Marital breakdown, ill health and poor labour market engagement all adversely affected older female mortgagors' mental health scores more than men's.

Researchers said the impact of mortgage stress on older people was comparable to a long-term health condition.

Koh said some used reverse mortgages to pay off their home loans, which meant they did not have any ongoing repayments. But those products erode equity in a property and were a last resort option, she said.

Meanwhile, Deb, who did not want her identity revealed, said she was facing the prospect of paying off her mortgage until she was 81. "It's ludicrous… I worked my butt off for five years to reduce my mortgage then had to redraw it so my daughter could have corrective braces. Now I'm back where I started."
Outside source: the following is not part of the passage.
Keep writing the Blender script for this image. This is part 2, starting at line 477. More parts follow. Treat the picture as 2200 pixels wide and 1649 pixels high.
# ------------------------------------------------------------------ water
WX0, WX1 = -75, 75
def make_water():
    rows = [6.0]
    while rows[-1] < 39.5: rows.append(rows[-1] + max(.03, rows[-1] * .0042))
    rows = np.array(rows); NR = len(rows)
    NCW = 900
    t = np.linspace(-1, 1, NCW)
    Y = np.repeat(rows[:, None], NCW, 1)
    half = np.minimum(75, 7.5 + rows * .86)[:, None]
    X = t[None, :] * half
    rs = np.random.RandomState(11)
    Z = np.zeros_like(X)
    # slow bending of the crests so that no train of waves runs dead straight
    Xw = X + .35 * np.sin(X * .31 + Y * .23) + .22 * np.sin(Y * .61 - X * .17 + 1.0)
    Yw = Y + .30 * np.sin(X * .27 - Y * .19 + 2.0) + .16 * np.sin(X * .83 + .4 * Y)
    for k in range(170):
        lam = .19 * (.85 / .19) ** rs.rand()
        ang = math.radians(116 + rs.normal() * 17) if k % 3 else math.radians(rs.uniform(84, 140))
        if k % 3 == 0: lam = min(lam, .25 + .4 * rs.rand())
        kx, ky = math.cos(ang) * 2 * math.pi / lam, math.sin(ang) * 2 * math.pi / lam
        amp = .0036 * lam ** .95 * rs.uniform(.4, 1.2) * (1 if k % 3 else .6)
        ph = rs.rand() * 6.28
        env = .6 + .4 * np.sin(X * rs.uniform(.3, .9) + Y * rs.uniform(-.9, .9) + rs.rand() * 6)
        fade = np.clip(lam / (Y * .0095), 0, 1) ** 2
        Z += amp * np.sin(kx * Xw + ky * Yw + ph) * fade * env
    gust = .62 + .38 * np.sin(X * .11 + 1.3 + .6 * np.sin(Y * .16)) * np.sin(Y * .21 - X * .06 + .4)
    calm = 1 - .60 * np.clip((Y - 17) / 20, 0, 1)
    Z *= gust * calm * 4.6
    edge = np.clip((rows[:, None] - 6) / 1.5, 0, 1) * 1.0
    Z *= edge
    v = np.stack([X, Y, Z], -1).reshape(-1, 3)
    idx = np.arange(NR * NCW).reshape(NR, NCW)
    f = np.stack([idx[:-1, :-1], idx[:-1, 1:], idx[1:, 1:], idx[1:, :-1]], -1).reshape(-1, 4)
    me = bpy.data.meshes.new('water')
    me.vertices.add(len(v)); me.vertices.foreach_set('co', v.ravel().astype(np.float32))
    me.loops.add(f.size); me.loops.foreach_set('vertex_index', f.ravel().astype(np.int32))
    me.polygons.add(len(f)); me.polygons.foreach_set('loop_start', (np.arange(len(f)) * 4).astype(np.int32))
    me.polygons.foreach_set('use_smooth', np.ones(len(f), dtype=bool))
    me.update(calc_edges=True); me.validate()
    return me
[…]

She was battling high blood pressure and stress-related dermatitis. She planned to rent a room to a student to help pay the mortgage once her children left home.

Back in Matamata, Cronin says it's possible he'll solve the issue by winning Lotto. The only problem is he'll have to buy a ticket first. "If I took a Lotto ticket for $6, you can get two bottles of milk for $6. I haven't had a Lotto ticket for a long time. You do dream about it occasionally."

WHAT CAN YOU DO?

Financial advisers offer this advice:

- Funnel all extra income into paying down your debt. The exception to this is your KiwiSaver account. Maintain contributions there at a level that your employer (if applicable) and the Government will match. This is usually 3 per cent of your income or $1042 a year, whichever is higher/

- Negotiate with your bank to get the best interest rate you can, or shift to a rival bank if it will offer a better deal.

- Downsize if you can. If you're still earning, you can then use the money you were spending on  bigger mortgage payments to invest or save in other assets.

- Your bank may offer a line of credit that you can make available for unexpected expenses.

- Ask for help from family or friends. You could sell your kids a share of the house.

- A reverse mortgage could be an option - this means you swap a loan you're paying repayments on to one without repayments. The drawback with this is that, because you're not paying off what you owe, it can increase quickly and erode the equity you have in your property.

- Get a boarder.

- Sell your house and rent, if the sale would give you sufficient income to do so comfortably and you could cope with the possibility of having to move again in future.